Paris will have no trouble earning a living. She'll do it the same way she's spent the last several years: On her back.

She is, in fact, a skank, and not worthy of our concerns at this time.
12.27.2007 7:42pm
Sean Golden (mail) (www):
Well, let me know when she is worthy...
12.28.2007 1:09am
Acksiom (mail) (www):
When you have that much money, you're not a 'skank' anymore.
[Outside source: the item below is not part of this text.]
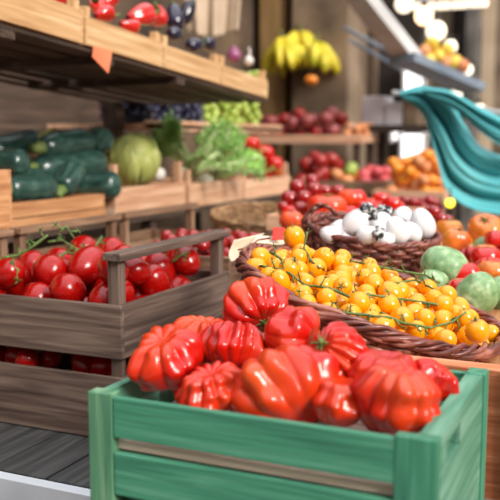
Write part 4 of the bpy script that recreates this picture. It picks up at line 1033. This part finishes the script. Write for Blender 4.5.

You're one of the aristocrats.

(When Penn Jillette says it's not political, he's either conning the audience again, or else, if he's serious, it's one of the few times I've ever seen him be flat-out hands-down no-way wrong about something important -- "The Aristocrats" is one of the most important political jokes in history, and we forget its true philosophical meaning at our peril)
12.28.2007 3:50am
Acksiom (mail) (www):
I should clarify something -- it's not the mere possession of the money that matters; you can be deliriously wealthy and still not be one of the Modern Aristocrats.

It's the combination of wealth, celebrity, and the unthinking belief that the normal rules don't simply apply to you. And while it doesn't help when other people repeatedly reinforce the latter belief, their guilt as accessories lifts none from your shoulders, either.
12.28.2007 8:20am
Sean Golden (mail) (www):
Ack: So we could call it the "AlGore Syndrome?"
12.28.2007 11:10pm
CaliforniaJOSH:
Like, oh my god, leave paris alone... OK?
12.29.2007 12:12am
Acksiom (mail) (www):
We could, Sean, but I'd rather not give him even that much acknowledgement, due to any spillover legitimacy it might provide ecofascism in general. Remember, Gandhi's iconic strategic process applies in both directions, so ignoring him is preferable to laughing at him.

If we've got to pick someone to name it after, let's make it someone appropriate, but as wholly and utterly both powerless and irrelevant as possible.